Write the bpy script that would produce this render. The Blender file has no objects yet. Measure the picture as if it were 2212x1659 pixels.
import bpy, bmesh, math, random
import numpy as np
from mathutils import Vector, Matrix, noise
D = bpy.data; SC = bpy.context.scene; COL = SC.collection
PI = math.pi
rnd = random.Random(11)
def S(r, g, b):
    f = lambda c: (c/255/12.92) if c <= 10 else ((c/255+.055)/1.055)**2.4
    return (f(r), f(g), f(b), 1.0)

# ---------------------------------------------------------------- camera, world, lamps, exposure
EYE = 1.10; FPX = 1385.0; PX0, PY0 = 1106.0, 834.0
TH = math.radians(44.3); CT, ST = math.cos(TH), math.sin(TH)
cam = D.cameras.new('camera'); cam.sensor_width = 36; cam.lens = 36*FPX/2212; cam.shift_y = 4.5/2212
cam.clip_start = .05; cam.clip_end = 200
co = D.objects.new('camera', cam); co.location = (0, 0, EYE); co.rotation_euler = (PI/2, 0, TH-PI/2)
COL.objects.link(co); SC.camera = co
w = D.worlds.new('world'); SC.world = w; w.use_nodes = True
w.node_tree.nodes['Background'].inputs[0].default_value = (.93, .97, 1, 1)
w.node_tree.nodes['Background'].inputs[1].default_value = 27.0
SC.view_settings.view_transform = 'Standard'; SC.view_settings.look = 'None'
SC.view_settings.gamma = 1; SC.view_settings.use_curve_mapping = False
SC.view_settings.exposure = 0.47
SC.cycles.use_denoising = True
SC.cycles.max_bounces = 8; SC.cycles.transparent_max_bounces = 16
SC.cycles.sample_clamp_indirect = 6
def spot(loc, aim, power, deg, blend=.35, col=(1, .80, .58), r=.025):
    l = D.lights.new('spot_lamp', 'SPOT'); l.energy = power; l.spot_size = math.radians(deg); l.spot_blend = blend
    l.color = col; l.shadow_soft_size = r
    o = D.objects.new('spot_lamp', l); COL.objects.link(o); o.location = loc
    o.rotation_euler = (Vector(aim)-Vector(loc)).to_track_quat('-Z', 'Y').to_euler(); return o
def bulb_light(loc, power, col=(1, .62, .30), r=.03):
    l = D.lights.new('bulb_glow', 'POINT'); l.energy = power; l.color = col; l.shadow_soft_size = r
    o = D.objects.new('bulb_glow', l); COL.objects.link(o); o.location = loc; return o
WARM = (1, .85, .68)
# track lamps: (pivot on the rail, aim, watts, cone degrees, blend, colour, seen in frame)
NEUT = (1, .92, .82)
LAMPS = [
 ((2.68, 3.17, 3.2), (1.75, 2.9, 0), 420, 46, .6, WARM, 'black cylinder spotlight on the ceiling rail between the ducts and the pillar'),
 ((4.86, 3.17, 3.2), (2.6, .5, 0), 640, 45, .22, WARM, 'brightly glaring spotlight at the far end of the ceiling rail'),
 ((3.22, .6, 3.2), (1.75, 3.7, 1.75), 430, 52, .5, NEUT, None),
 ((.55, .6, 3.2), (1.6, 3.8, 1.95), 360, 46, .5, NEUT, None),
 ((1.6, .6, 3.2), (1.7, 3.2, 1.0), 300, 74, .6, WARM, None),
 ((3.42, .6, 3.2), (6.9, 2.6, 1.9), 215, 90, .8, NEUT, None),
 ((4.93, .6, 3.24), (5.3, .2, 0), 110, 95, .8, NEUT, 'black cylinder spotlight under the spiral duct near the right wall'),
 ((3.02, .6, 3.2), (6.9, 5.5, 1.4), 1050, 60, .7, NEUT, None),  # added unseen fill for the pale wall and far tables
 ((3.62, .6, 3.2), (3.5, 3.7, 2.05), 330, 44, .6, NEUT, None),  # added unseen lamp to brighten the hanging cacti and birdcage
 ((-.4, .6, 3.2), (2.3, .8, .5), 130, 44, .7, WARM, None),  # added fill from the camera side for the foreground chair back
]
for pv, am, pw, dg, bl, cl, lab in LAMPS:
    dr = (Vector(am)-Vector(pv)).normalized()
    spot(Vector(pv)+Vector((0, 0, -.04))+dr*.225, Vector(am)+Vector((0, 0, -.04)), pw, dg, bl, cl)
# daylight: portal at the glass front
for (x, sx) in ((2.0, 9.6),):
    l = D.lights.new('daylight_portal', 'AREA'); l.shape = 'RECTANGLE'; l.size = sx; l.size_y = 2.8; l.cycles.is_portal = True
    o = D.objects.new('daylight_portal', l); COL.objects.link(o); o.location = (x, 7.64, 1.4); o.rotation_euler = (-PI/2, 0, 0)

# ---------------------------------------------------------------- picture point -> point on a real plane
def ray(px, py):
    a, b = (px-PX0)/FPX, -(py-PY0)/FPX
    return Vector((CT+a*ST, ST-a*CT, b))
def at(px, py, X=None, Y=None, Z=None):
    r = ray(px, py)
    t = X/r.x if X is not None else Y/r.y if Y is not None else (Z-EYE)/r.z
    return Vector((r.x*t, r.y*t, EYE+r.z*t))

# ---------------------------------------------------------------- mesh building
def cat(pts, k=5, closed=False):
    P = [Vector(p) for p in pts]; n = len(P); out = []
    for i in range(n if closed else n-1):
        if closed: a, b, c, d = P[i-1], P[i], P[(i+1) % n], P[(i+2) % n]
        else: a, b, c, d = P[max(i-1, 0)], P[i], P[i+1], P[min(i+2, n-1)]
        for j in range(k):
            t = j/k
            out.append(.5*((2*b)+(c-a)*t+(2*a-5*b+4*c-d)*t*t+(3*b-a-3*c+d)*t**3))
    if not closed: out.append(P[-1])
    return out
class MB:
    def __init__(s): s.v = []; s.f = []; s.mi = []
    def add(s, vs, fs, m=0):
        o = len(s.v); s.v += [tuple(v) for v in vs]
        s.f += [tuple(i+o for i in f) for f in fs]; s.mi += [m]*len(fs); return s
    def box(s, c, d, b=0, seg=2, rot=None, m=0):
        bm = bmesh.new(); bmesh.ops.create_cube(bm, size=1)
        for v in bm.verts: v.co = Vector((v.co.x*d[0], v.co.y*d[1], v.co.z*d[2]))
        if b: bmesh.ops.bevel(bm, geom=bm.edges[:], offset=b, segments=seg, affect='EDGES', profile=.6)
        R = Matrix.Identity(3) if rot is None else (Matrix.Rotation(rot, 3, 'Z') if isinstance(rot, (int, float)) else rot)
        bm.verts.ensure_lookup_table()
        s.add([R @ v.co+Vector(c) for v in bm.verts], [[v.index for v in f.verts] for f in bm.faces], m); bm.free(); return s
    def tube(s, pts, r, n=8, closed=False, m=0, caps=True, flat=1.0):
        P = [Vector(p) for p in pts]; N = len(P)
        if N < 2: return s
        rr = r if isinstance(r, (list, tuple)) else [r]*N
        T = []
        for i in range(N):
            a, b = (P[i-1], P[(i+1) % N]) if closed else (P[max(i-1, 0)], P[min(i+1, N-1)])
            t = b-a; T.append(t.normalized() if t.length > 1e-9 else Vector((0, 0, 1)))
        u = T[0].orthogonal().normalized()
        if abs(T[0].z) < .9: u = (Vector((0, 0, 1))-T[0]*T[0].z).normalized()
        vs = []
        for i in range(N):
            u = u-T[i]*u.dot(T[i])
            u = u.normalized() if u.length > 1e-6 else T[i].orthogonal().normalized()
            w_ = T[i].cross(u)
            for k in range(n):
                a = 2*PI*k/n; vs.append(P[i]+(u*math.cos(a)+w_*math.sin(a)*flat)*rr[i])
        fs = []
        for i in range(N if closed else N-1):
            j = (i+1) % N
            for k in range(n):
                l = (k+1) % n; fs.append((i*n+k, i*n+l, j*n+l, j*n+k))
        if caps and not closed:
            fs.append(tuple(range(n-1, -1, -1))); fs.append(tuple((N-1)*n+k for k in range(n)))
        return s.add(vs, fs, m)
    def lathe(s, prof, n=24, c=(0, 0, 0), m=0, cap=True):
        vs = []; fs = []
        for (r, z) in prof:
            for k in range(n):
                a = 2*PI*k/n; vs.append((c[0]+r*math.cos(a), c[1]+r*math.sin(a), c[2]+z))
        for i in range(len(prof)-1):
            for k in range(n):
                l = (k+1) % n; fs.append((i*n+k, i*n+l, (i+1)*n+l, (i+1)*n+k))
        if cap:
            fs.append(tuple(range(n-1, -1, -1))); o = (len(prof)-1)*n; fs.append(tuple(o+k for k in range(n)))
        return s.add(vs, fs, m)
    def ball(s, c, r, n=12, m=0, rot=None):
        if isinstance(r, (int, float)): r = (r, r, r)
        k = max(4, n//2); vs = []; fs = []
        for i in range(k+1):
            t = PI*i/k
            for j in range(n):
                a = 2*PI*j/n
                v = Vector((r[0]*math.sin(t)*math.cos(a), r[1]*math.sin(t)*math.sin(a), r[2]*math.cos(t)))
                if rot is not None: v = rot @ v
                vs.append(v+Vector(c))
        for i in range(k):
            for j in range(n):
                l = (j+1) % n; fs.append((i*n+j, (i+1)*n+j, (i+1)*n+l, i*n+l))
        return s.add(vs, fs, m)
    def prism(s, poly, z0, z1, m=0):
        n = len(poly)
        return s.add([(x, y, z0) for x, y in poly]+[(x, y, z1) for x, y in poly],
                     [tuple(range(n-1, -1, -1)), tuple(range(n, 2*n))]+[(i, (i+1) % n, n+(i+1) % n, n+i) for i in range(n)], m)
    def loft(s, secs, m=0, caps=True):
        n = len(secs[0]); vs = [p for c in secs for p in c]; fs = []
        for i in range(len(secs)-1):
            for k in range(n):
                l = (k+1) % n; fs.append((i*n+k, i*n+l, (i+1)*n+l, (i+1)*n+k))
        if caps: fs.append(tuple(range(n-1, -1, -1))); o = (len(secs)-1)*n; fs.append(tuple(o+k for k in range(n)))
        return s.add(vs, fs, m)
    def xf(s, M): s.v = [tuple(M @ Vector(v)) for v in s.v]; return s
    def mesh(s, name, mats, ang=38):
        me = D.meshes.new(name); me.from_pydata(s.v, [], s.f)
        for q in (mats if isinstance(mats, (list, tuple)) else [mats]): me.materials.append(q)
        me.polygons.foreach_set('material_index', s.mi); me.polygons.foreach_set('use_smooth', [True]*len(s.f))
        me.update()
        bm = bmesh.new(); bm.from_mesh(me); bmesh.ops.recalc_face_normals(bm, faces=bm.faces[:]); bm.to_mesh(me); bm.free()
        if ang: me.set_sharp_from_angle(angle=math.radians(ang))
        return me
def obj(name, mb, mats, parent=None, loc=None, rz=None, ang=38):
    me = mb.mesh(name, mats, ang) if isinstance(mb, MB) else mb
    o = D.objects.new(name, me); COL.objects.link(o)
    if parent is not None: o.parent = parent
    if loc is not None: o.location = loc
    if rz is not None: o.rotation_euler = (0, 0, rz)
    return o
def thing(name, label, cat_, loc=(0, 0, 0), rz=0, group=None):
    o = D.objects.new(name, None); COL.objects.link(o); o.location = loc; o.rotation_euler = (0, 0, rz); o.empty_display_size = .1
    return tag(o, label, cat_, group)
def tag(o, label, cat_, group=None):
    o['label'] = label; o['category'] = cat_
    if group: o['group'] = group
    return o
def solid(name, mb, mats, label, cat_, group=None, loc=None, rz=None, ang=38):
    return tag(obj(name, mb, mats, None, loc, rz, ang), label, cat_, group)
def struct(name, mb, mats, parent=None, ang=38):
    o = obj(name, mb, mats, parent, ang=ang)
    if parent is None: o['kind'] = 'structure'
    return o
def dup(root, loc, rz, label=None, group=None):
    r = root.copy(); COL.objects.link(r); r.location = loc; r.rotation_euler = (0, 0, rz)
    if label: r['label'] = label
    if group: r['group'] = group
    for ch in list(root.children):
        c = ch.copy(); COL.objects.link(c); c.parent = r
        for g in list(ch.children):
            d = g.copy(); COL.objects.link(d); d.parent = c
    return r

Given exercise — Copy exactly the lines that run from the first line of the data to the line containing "return (f(r), f(g), f(b), 1.0)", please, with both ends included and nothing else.

Result of the exercise —
Write the bpy script that would produce this render. The Blender file has no objects yet. Measure the picture as if it were 2212x1659 pixels.
import bpy, bmesh, math, random
import numpy as np
from mathutils import Vector, Matrix, noise
D = bpy.data; SC = bpy.context.scene; COL = SC.collection
PI = math.pi
rnd = random.Random(11)
def S(r, g, b):
    f = lambda c: (c/255/12.92) if c <= 10 else ((c/255+.055)/1.055)**2.4
    return (f(r), f(g), f(b), 1.0)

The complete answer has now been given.